Conditional sections

Since Moodle 2.3, it has been possible to make entire sections of a course appear when certain conditions have been met. This can greatly reduce your workload as you won’t have to go and set the conditional status of each activity/resource.

 

Please share your creative uses of conditional activities to increase students engagement in your Moodle course by writing a comment.

 

 

About Frederic Nevers

I have been a Moodler since the early days – 2005. I am now a Digital Learning Integrator and have been helping other teachers integrate Moodle in their teaching since 2007.
I have been involved in the classroom since 2002, teaching ICT and French to students aged 11 to 18 years old.
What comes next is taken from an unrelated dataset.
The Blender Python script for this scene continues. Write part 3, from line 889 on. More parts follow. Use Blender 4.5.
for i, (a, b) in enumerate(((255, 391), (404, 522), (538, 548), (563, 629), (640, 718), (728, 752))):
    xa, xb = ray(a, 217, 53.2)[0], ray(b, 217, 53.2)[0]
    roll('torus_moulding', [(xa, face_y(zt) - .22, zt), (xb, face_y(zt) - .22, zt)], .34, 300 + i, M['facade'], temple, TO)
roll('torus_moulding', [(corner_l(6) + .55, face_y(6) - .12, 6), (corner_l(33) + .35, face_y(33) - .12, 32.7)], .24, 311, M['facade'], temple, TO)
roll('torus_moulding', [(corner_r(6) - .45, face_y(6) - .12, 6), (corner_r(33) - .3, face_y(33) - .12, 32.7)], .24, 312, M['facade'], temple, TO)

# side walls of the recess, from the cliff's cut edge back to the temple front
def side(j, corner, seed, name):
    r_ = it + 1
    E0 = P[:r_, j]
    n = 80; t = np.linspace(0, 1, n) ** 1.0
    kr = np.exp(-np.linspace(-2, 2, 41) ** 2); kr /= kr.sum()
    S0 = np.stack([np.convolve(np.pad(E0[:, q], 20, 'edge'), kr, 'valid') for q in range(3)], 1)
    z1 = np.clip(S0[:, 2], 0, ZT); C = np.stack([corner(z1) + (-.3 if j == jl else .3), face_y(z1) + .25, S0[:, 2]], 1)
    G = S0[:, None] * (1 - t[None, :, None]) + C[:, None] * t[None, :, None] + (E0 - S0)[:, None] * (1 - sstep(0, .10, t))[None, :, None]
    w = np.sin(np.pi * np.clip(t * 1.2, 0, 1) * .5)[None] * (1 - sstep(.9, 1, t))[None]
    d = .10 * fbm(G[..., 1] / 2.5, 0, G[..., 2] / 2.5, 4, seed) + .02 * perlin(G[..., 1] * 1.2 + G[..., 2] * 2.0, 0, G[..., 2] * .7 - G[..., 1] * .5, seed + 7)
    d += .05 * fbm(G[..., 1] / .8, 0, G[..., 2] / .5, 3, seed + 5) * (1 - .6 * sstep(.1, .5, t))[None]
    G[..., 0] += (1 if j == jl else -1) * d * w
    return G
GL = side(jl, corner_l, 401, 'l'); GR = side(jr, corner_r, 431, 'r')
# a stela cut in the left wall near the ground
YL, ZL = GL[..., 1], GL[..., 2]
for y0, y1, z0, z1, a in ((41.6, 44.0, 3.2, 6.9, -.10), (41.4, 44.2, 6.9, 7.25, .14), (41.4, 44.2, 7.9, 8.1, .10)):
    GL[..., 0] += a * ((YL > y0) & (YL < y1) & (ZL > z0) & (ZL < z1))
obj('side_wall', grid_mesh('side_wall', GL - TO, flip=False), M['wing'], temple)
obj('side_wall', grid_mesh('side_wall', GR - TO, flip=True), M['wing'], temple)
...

I have experience teaching the (I)GCSE, IB MYP & DP and A programmes.

42 comments

  1. Great article, Fred. Don’t forget to include hidden course material – bonus fun facts, secret info, etc.

    I only teach adults and am a bit worried that the gasification might be seen as childish or patronising. Then again, sites like foursquare and fitocracy seem to thrive quite well with grown men and women, so maybe it’s worth a try?

    1. Hi Guido,
      very good point about adult learners. Same applies for older high school students. I am sure there is a way to adapt it, although I haven’t tried it myself (I only teach middle school in my current post)
      Cheers,
      Fred

    1. good idea! I somehow feel as though this isn’t impossible but I’m struggling to think straight these days (work, baby, move to another country, Masters, etc. starting to take its toll :D)
      Will get back to you once I have thought this through properly.